Küçük diktatörler ve destekçileri…
Küba’yı 47 yıl demir yumrukla yöneten diktatör, 90 yaşında öldü. Bazıları o diktatörden kahraman çıkarmaya yeltendi! Suriye’yi baştan aşağı kana boğan Esad’ın...
Küba’yı 47 yıl demir yumrukla yöneten diktatör, 90 yaşında öldü. Bazıları o diktatörden kahraman çıkarmaya yeltendi! Suriye’yi baştan aşağı kana boğan Esad’ın destekçileri, onunla yeni denge kurmaya çalışıyor…

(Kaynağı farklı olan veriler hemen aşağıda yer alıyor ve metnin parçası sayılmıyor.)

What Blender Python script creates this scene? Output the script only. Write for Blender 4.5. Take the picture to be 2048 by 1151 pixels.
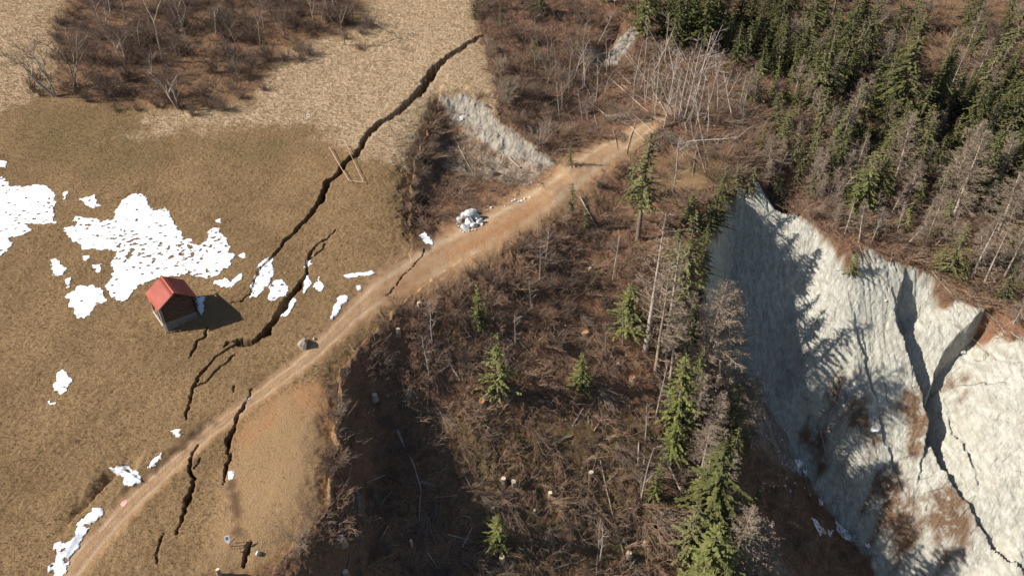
import bpy, math, random
import numpy as np
from mathutils import Vector, Matrix, Euler
from mathutils.geometry import delaunay_2d_cdt
R = math.radians
random.seed(7); rng = np.random.default_rng(11)
for o in list(bpy.data.objects): bpy.data.objects.remove(o)
SC = bpy.context.scene; COL = SC.collection

# ---------------------------------------------------------------- camera, sky, sun, exposure
PITCH, FPX, PW, PH, CAMZ = R(35), 1430.0, 2048, 1151, 60.0
cam = bpy.data.cameras.new('camera'); cam.sensor_width = 36; cam.lens = 36 * FPX / PW
cam.clip_start = 1; cam.clip_end = 2000
co = bpy.data.objects.new('camera', cam); COL.objects.link(co)
co.location = (0, 0, CAMZ); co.rotation_euler = (math.pi/2 - PITCH, 0, 0); SC.camera = co
SUN_AZ, SUN_EL = R(10), R(35.5)                 # direction the light travels, measured from +x towards +y
sd = Vector((math.cos(SUN_AZ)*math.cos(SUN_EL), math.sin(SUN_AZ)*math.cos(SUN_EL), -math.sin(SUN_EL)))
W = bpy.data.worlds.new('World'); SC.world = W; W.use_nodes = True
wt = W.node_tree; bg = wt.nodes['Background']
sky = wt.nodes.new('ShaderNodeTexSky'); sky.sky_type = 'NISHITA'; sky.sun_disc = False
sky.sun_elevation = SUN_EL; sky.sun_rotation = math.atan2(-sd.x, -sd.y); sky.altitude = 1400
wt.links.new(sky.outputs[0], bg.inputs[0]); bg.inputs[1].default_value = 0.07
sl = bpy.data.lights.new('sun', 'SUN'); sl.energy = 4.6; sl.angle = R(0.5); sl.color = (1, .95, .87)
so = bpy.data.objects.new('sun', sl); COL.objects.link(so); so.rotation_euler = sd.to_track_quat('-Z', 'Y').to_euler()
so.location = (-60, 0, 90)
SC.view_settings.view_transform = 'Standard'; SC.view_settings.look = 'None'
SC.view_settings.exposure = 0.7; SC.view_settings.gamma = 1

# ---------------------------------------------------------------- helpers: pixels to ground, noise, distances
CP, SP = math.cos(PITCH), math.sin(PITCH)
SLOPE, YH, KZ = 0.21, 75.0, 1.2
def plane(x, y): return SLOPE*(y-YH) - 0.02*(x+40)
def dirs(px, py):
    u = (np.asarray(px, float)-1024)/FPX; v = (np.asarray(py, float)-575.5)/FPX
    return u, CP - v*SP, -SP - v*CP
def unproj(px, py, zr):                       # pixel + height above the hillside plane -> world
    dx, dy, dz = dirs(px, py)
    t = (-SLOPE*YH - .8 + np.asarray(zr, float)*KZ - CAMZ) / (dz - SLOPE*dy + .02*dx)
    return np.stack([dx*t, dy*t, CAMZ + dz*t], -1)
def proj(P):
    q = np.asarray(P, float) - np.array([0, 0, CAMZ])
    f = q[..., 1]*CP - q[..., 2]*SP; u = q[..., 1]*SP + q[..., 2]*CP
    return 1024 + FPX*q[..., 0]/f, 575.5 - FPX*u/f
_perm = np.random.default_rng(3).permutation(512).astype(np.int64); _g = np.random.default_rng(4).uniform(0, 2*np.pi, 512)
_gx, _gy = np.cos(_g).astype(np.float32), np.sin(_g).astype(np.float32)
def noise(x, y, s=0):
    x = np.asarray(x, np.float32); y = np.asarray(y, np.float32)
    xi = np.floor(x).astype(np.int64); yi = np.floor(y).astype(np.int64); xf = x-xi; yf = y-yi
    u = xf*xf*(3-2*xf); v = yf*yf*(3-2*yf)
    def g(ix, iy, fx, fy):
        h = _perm[(_perm[(ix+s*17) & 511] + iy + s*31) & 511]; return _gx[h]*fx + _gy[h]*fy
    a = g(xi, yi, xf, yf); b = g(xi+1, yi, xf-1, yf); c = g(xi, yi+1, xf, yf-1); d = g(xi+1, yi+1, xf-1, yf-1)
    return 1.5*((a*(1-u)+b*u)*(1-v) + (c*(1-u)+d*u)*v)
def fbm(x, y, o=4, s=0):
    r = 0; a = 1; n = 0
    for i in range(o): r = r + a*noise(x*2**i, y*2**i, s+i); n += a; a *= .5
    return r/n
def sst(a, b, x): t = np.clip((x-a)/(b-a), 0, 1); return t*t*(3-2*t)
def seg_dist(X, Y, a, b):
    d = b[:2]-a[:2]; L = max(float(d@d), 1e-9)
    t = np.clip(((X-a[0])*d[0]+(Y-a[1])*d[1])/L, 0, 1)
    return np.hypot(X-a[0]-t*d[0], Y-a[1]-t*d[1]), t
def poly_sd(X, Y, P):                          # signed distance, + inside
    best = np.full(X.shape, 1e9); ins = np.zeros(X.shape, bool); n = len(P)
    for i in range(n):
        a, b = P[i], P[(i+1) % n]
        d, _ = seg_dist(X, Y, a, b); np.minimum(best, d, out=best)
        c = (a[1] > Y) != (b[1] > Y)
        if abs(b[1]-a[1]) > 1e-9: ins ^= c & (X < (b[0]-a[0])*(Y-a[1])/(b[1]-a[1])+a[0])
    return np.where(ins, best, -best)

# ---------------------------------------------------------------- terrain: surveyed break lines, triangulated, smoothed, then detailed
LINES = [
 [(470,1300,-.5),(500,1151,-.4),(588,1112,-.2),(656,1042,-.2),(678,992,-.2),(692,850,-.2),(698,752,-.2),(724,705,-.2),(768,645,-.3),(810,590,-.5),(880,545,-.8),(960,520,-1),(1030,480,-1.4),(1090,430,-1.7),(1130,385,-2),(1180,335,-2.3),(1240,295,-2.5),(1330,245,-2.8)],
 [(575,1330,-4),(628,1205,-3.5),(695,1150,-5),(738,1090,-7),(748,1000,-8.5),(738,880,-6.5),(736,790,-4.5),(758,742,-3),(790,690,-2.3),(840,640,-2.2),(900,600,-2.3),(980,560,-2.7),(1050,520,-3),(1110,465,-3.2),(1150,420,-3.2)],
 [(1350,1300,-22),(1400,1151,-21),(1410,1000,-19.5),(1400,850,-17),(1390,700,-14),(1365,600,-8.5),(1380,500,-5.5),(1412,420,-3.5),(1450,370,-3.5)],
 [(1420,1300,-25),(1470,1151,-25),(1480,1000,-23),(1470,880,-20.5),(1425,760,-17),(1396,640,-11.5),(1404,540,-8),(1432,440,-5.5),(1472,385,-5)],
 [(1468,430,-10),(1460,480,-14.5),(1445,560,-18.5),(1440,640,-22.5),(1472,720,-27.5),(1550,800,-31),(1600,900,-36),(1680,1030,-41),(1760,1151,-45),(1850,1300,-50)],
 [(1480,372,-5.5),(1530,385,-6.5),(1590,425,-7.5),(1640,470,-8.5),(1700,520,-10),(1740,500,-9.5),(1800,530,-11),(1850,540,-12),(1920,600,-12),(1990,665,-13),(2060,735,-14),(2200,850,-16)],
 [(870,187,0),(920,180,0),(970,195,-.2),(1010,240,-.6),(1060,280,-1),(1105,320,-1.8)],
 [(880,260,-3.4),(930,325,-4.6),(980,345,-4.6),(1040,348,-4),(1085,348,-3.2)],
 [(864,212,0),(846,255,0),(824,310,-.1),(820,380,-.2),(820,450,-.3),(830,484,-.5)],
 [(882,240,-2.8),(864,300,-3.2),(854,360,-3),(848,430,-2.2)],
]
PTS = [(850,1000,-9.5),(980,1000,-10.5),(850,1151,-10.5),(1000,1151,-13),(850,850,-7.5),(950,800,-7.5),(1000,700,-6.5),(900,700,-4.8),(1050,620,-5.5),(1100,900,-12),(1200,800,-11.5),(1200,650,-8.5),(1150,540,-5.5),(1200,450,-4.8),(1280,380,-4.2),(1280,520,-5.5),(1300,620,-8),(1300,750,-12),(1300,900,-15),(1200,1000,-15.5),(1200,1151,-17),(1200,1300,-18.5),(1000,1300,-14.5),(800,1300,-10.5),
 (1550,450,-12.5),(1550,550,-16.5),(1550,650,-22),(1600,600,-18.5),(1620,520,-13),(1600,750,-25),(1650,600,-15.5),(1700,700,-19.5),(1700,850,-27),(1750,1000,-35),(1800,620,-15),(1850,750,-20.5),(1900,900,-26),(1850,1050,-34),(1950,1151,-36),(1960,750,-18),(2048,850,-20),(2048,1000,-26),(2048,1151,-31),(2200,1151,-32),(2200,1300,-38),(2000,1300,-43),
 (1400,340,-4),(1420,280,-4),(1500,330,-5),(1480,230,-4),(1560,200,-6),(1560,300,-6.5),(1650,300,-8),(1650,400,-8.5),(1750,400,-10),(1850,450,-11),(1950,520,-11),(2048,600,-12),(2048,400,-11),(1900,300,-11),(1750,250,-9),(2048,200,-10),(1650,120,-8),(1500,60,-6),(1700,-60,-6),(2048,-60,-6),(2400,-60,-8),(2400,300,-14),(2400,700,-17),(1400,-60,-4),(1400,100,-4),(2400,1300,-40),
 (880,380,-3.6),(850,430,-2.6),(940,400,-3.2),(1020,385,-2.6),(1000,440,-1.2),(900,490,-.8),(1100,375,-1.7),(1200,305,-2.2),(1300,250,-2.6),
 (1050,240,-2),(1100,250,-3.5),(1150,280,-3.5),(1150,220,-5),(1120,150,-4),(1190,240,-5),(1230,230,-4),(1200,180,-5),(1180,120,-4.2),(1180,95,-2),(1210,60,-1.5),(1235,72,-4),(1240,40,-1.5),(1270,70,-1.5),(1280,120,-3),(1300,170,-4),(1350,180,-4),(1000,100,-.5),(1000,180,-.6),(1050,60,-1),(1100,20,-1),(1050,-60,-.5),(1200,-60,-1),(1300,30,-2)]
MEADOW = [(-500,-120),(940,-120),(960,80),(985,150),(1000,235),(960,195),(870,187),(864,230),(828,310),(822,450),(838,490),(900,520),(880,545),(810,590),(768,645),(716,695),(684,742),(676,850),(662,990),(638,1034),(572,1104),(505,1151),(470,1300),(-500,1300)]
_pts = list(PTS)
for L in LINES:
    for (a, b) in zip(L[:-1], L[1:]):
        n = max(1, int(math.hypot(a[0]-b[0], a[1]-b[1])/25))
        for k in range(n): t = k/n; _pts.append(tuple(a[i]*(1-t)+b[i]*t for i in range(3)))
    _pts.append(L[-1])
gx, gy = np.meshgrid(np.arange(-500, 1000, 70.), np.arange(-120, 1301, 70.))
ins = poly_sd(gx, gy, np.array(MEADOW, float))
_pts += [(a, b, 0.) for a, b, d in zip(gx.ravel(), gy.ravel(), ins.ravel()) if d > 45]
_pts += [(600,-250,0),(-500,-250,0),(1300,-250,-2),(2400,-250,-6)]
A = np.array(_pts); P3 = unproj(A[:,0], A[:,1], A[:,2])
# far beyond and behind the picture the hillside just continues
ext = []
for (x, y, dz) in [(-330,20,0),(-330,330,0),(330,330,-10),(330,20,-70),(0,330,0),(0,10,-25),(-60,8,-3),(80,8,-60)]: ext.append((x, y, plane(x, y)+dz))
P3 = np.vstack([P3, np.array(ext)])
vv, ee, ff, ov, oe, of = delaunay_2d_cdt([Vector((p[0], p[1])) for p in P3], [], [], 0, 1e-4)
VZ = np.array([P3[o[0]][2] for o in ov]); VX = np.array([[v.x, v.y] for v in vv])
CS = 0.5; cx0, cy0, cnx, cny = -180., 4., 760, 560
CZ = np.full((cny, cnx), np.nan)
for f in ff:
    p = VX[list(f)]; z = VZ[list(f)]
    i0 = max(0, int((p[:,0].min()-cx0)/CS)); i1 = min(cnx-1, int((p[:,0].max()-cx0)/CS)+1)
    j0 = max(0, int((p[:,1].min()-cy0)/CS)); j1 = min(cny-1, int((p[:,1].max()-cy0)/CS)+1)
    if i1 < i0 or j1 < j0: continue
    X, Y = np.meshgrid(cx0+CS*np.arange(i0, i1+1), cy0+CS*np.arange(j0, j1+1))
    d = (p[1,1]-p[2,1])*(p[0,0]-p[2,0])+(p[2,0]-p[1,0])*(p[0,1]-p[2,1])
    if abs(d) < 1e-9: continue
    a = ((p[1,1]-p[2,1])*(X-p[2,0])+(p[2,0]-p[1,0])*(Y-p[2,1]))/d
    b = ((p[2,1]-p[0,1])*(X-p[2,0])+(p[0,0]-p[2,0])*(Y-p[2,1]))/d; c = 1-a-b
    m = (a >= -1e-6) & (b >= -1e-6) & (c >= -1e-6)
    CZ[j0:j1+1, i0:i1+1][m] = (a*z[0]+b*z[1]+c*z[2])[m]
gX, gY = np.meshgrid(cx0+CS*np.arange(cnx), cy0+CS*np.arange(cny))
CZ = np.where(np.isnan(CZ), plane(gX, gY)-8, CZ)
k = np.exp(-.5*(np.arange(-5, 6)*CS/0.9)**2); k /= k.sum()
def blur(Z):
    Zp = np.pad(Z, ((5,5),(0,0)), 'edge'); Z = sum(k[i]*Zp[i:i+Z.shape[0]] for i in range(11))
    Zp = np.pad(Z, ((0,0),(5,5)), 'edge'); return sum(k[i]*Zp[:, i:i+Z.shape[1]] for i in range(11))
CZ = blur(CZ)
def axis(*segs):
    r = []
    for a, b, s in segs: r.append(np.arange(a, b-1e-6, s))
    return np.concatenate(r)
XS = axis((-150,-72,.4),(-72,4,.125),(4,90,.2),(90,165,.4)); YS = axis((24,72,.12),(72,125,.17),(125,250,.42))
X, Y = np.meshgrid(XS, YS)
fx = (X-cx0)/CS; fy = (Y-cy0)/CS; ix = np.floor(fx).astype(int); iy = np.floor(fy).astype(int); tx = fx-ix; ty = fy-iy
def bs(t): return [(1-t)**3/6, (3*t**3-6*t**2+4)/6, (-3*t**3+3*t**2+3*t+1)/6, t**3/6]
bx_, by_ = bs(tx), bs(ty); Z = np.zeros_like(X)
for j in range(4):
    for i in range(4): Z += by_[j]*bx_[i]*CZ[np.clip(iy+j-1,0,cny-1), np.clip(ix+i-1,0,cnx-1)]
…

Fidel Castro 90 yaşında ölünce, halk deyişiyle “badem gözlü” oldu! Kimi şaşkınlar onun için, “Küba’nın efsanevi lideri” filan gibi saçma sapan güzellemeler yaptı. Oysa bahsedilen kişi, 1959’dan 2006 yılına kadar, tam 47 sene küçücük bir ülke olan Küba’ya kan kusturan küçük bir diktatörden başkası değildi. Ayağa kalkamayacak derecede hastalanınca, saltanat gibi, yerine kardeşini bırakarak çekildi. Bir kapitalist diktatör olan General Batista, ondan önce aynı zavallı ülkeye kan kusturuyordu. O kapitalist diktatörü Amerika Birleşik Devletleri destekliyordu. Komünist Castro’yu ise Sovyetler Birliği destekledi. Öyle ki, 1962’de Sovyetlerin ABD’yi baskılamak için Küba’ya füze yerleştirmeye kalkışması, az daha dünyayı nükleer bir savaşa götürüyordu… Neyse ki, sonunda sağduyu galip geldi de, bütün dünya gerçek bir felaketi yaşamaktan kıl payı kurtuldu. Büyük güçlerin destek verdiği küçük ve orta boy diktatörler, her zaman dünya barışı için tehdit ve tehlike teşkil etmiştir. Kim İl Sung, bunların en başında gelir. II. Dünya Savaşında Sovyet Ordusunda binbaşı rütbesiyle görev yapan Sung, 1948’de 38. Paralel hattının kurulmasıyla Kuzey Kore’nin ilk başbakanı oldu. 1950’lerin başında ve henüz II. Dünya Harbinin dumanları tüterken, Kuzey Kore’nin Güney’e saldırmasıyla Asya Pasifik Bölgesi bir anda kan ve ateşe boğulmuştu. O savaşın sonrasında, Kuzey Kore’nin başına mutlak diktatör olarak yerleşen Sung, 1994’te ölünce yerine yarı deli oğlu Kim Jong İl, kâbus gibi memleketin başına çöktü.